**TASK INSTRUCTIONS**
Check every line below for the word "More" and give only the number of lines where it appears.

**INPUT DATA**
——
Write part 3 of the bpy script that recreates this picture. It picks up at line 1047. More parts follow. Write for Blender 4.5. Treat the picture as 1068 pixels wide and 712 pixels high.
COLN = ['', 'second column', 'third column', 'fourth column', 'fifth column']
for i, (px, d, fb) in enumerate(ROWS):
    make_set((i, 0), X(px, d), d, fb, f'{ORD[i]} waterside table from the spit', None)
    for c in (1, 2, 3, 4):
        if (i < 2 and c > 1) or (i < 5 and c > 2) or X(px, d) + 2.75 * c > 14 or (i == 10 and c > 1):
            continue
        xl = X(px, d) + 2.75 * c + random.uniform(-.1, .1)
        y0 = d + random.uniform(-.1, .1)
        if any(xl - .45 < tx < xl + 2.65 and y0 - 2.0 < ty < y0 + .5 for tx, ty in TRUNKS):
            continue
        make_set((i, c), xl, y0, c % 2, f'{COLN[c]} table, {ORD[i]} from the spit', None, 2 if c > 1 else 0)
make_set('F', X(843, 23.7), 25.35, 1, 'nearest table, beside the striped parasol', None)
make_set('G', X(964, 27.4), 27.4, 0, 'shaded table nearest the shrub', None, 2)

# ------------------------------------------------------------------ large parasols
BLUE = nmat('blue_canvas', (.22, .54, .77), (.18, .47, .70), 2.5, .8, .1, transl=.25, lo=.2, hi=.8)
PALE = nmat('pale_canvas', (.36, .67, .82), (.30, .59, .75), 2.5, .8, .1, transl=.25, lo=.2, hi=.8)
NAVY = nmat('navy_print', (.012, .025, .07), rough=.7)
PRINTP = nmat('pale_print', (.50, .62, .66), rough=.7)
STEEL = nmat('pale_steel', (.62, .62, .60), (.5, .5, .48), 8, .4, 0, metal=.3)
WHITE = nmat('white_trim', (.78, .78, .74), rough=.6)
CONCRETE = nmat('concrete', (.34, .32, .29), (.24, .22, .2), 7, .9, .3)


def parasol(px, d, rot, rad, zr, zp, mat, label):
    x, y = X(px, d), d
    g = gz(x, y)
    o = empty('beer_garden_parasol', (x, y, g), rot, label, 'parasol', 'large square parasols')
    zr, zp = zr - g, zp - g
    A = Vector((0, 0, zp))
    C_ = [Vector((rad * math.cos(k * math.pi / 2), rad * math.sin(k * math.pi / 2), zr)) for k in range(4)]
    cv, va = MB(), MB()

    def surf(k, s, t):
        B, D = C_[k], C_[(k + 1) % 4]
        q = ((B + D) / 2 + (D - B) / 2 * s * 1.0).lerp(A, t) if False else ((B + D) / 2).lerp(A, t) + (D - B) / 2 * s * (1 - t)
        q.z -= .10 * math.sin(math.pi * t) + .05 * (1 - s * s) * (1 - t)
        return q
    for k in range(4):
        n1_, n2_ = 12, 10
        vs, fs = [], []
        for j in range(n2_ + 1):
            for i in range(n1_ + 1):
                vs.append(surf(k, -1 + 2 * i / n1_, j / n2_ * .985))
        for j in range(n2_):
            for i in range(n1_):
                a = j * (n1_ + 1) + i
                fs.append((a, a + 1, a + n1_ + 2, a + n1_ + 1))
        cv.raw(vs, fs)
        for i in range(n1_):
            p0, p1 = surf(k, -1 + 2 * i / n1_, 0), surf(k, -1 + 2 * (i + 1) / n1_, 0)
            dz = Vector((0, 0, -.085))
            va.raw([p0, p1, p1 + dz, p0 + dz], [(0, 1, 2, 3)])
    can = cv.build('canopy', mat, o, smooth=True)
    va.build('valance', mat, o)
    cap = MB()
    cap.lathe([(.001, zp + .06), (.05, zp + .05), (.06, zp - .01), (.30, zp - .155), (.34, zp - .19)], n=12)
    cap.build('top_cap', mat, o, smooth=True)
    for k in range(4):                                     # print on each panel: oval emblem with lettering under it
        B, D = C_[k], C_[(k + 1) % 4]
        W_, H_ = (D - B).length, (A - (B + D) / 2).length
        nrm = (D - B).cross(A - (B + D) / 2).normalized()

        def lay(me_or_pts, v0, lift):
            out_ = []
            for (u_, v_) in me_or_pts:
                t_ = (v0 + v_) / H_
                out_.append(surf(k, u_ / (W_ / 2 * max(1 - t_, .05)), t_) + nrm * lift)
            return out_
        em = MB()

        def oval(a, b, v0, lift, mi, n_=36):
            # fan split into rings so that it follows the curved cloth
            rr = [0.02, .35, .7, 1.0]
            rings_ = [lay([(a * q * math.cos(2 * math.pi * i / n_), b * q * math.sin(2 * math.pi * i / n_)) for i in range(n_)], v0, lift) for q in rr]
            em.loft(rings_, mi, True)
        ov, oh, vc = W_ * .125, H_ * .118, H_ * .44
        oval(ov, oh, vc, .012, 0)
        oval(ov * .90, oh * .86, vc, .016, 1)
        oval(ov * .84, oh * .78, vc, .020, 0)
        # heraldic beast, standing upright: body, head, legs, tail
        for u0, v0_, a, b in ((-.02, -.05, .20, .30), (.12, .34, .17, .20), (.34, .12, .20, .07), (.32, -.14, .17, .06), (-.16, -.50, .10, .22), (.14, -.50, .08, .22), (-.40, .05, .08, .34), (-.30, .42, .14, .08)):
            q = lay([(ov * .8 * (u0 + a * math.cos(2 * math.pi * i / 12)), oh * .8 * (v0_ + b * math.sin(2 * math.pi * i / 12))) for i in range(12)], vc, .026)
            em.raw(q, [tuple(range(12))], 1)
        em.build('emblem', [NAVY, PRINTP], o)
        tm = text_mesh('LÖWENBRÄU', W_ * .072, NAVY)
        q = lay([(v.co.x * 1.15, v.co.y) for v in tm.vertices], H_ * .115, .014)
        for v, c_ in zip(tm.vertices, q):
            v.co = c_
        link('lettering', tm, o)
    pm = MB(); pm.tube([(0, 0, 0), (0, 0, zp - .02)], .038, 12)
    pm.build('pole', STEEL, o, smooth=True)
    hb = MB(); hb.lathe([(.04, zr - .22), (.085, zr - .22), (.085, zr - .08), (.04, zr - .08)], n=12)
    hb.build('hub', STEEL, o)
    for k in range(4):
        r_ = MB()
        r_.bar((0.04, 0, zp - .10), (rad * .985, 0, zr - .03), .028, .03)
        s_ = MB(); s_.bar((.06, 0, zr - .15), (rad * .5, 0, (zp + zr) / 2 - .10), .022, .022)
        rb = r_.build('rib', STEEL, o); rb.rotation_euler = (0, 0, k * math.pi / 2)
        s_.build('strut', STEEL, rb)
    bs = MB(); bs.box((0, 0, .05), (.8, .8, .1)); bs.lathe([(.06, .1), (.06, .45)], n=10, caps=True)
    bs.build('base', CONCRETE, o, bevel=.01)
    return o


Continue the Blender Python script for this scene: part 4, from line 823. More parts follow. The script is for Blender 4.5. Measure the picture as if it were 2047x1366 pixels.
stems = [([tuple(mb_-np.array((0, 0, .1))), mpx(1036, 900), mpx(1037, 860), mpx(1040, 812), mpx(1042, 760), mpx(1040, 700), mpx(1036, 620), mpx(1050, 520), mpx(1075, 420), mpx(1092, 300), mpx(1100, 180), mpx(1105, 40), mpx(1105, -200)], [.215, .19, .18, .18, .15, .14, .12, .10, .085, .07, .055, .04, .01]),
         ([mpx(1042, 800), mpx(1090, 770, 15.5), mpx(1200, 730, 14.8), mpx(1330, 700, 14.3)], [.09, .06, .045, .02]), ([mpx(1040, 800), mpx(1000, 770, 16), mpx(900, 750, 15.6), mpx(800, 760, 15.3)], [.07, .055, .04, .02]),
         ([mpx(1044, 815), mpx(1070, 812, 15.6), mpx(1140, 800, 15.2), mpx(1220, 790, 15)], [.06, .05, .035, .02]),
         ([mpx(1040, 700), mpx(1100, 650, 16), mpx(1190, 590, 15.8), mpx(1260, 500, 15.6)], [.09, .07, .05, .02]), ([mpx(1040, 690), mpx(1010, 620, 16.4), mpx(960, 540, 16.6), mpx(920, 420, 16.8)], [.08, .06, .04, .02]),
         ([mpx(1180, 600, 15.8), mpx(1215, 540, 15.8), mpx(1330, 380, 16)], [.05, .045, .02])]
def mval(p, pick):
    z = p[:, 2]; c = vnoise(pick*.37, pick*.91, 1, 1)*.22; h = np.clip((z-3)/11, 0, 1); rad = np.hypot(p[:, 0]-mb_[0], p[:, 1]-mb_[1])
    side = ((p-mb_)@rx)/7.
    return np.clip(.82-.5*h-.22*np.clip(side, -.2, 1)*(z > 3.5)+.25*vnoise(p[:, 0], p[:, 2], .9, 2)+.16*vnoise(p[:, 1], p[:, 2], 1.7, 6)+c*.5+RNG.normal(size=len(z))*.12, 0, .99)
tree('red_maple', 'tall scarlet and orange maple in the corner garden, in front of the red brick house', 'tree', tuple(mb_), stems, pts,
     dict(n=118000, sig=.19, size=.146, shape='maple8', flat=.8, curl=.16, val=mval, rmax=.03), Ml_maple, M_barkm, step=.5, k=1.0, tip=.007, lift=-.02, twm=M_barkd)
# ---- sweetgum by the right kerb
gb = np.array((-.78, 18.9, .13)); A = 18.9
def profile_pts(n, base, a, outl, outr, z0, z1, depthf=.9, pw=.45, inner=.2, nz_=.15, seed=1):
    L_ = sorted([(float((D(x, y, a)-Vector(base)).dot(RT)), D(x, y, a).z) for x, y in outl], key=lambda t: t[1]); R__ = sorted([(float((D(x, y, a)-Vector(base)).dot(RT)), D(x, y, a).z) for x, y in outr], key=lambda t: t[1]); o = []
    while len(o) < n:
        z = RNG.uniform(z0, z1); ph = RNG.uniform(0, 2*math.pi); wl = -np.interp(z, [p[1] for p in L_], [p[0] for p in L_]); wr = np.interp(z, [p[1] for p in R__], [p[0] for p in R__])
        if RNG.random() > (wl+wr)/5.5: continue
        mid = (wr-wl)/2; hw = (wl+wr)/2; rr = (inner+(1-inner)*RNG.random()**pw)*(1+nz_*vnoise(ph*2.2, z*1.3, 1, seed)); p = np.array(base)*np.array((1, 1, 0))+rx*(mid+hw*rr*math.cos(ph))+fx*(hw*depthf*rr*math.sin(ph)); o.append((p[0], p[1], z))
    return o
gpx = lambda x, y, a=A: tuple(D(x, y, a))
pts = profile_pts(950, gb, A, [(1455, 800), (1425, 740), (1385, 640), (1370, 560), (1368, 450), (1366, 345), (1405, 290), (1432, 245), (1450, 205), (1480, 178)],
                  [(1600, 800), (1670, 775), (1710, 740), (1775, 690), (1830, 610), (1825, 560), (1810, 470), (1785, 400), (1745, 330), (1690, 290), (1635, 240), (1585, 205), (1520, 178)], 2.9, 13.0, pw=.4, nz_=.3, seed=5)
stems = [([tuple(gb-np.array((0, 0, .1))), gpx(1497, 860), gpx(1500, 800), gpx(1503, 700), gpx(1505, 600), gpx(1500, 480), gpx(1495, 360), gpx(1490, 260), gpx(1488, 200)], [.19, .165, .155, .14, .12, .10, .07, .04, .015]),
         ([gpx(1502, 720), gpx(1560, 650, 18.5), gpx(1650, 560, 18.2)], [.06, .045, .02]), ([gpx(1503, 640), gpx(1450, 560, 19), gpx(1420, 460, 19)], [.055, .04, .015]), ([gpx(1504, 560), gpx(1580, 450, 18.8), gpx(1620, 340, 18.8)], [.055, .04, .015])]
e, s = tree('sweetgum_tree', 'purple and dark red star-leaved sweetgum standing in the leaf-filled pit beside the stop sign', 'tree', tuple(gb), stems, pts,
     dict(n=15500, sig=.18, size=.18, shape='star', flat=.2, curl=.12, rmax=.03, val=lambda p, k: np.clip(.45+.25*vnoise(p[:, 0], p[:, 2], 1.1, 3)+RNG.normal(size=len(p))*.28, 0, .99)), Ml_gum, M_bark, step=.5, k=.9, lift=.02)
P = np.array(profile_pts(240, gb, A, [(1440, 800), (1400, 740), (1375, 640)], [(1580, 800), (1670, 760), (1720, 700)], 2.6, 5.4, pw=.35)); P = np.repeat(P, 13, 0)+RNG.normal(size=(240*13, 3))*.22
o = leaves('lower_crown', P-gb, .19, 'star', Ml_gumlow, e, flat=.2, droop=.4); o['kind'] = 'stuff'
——
**PROBLEM SOLUTION**
2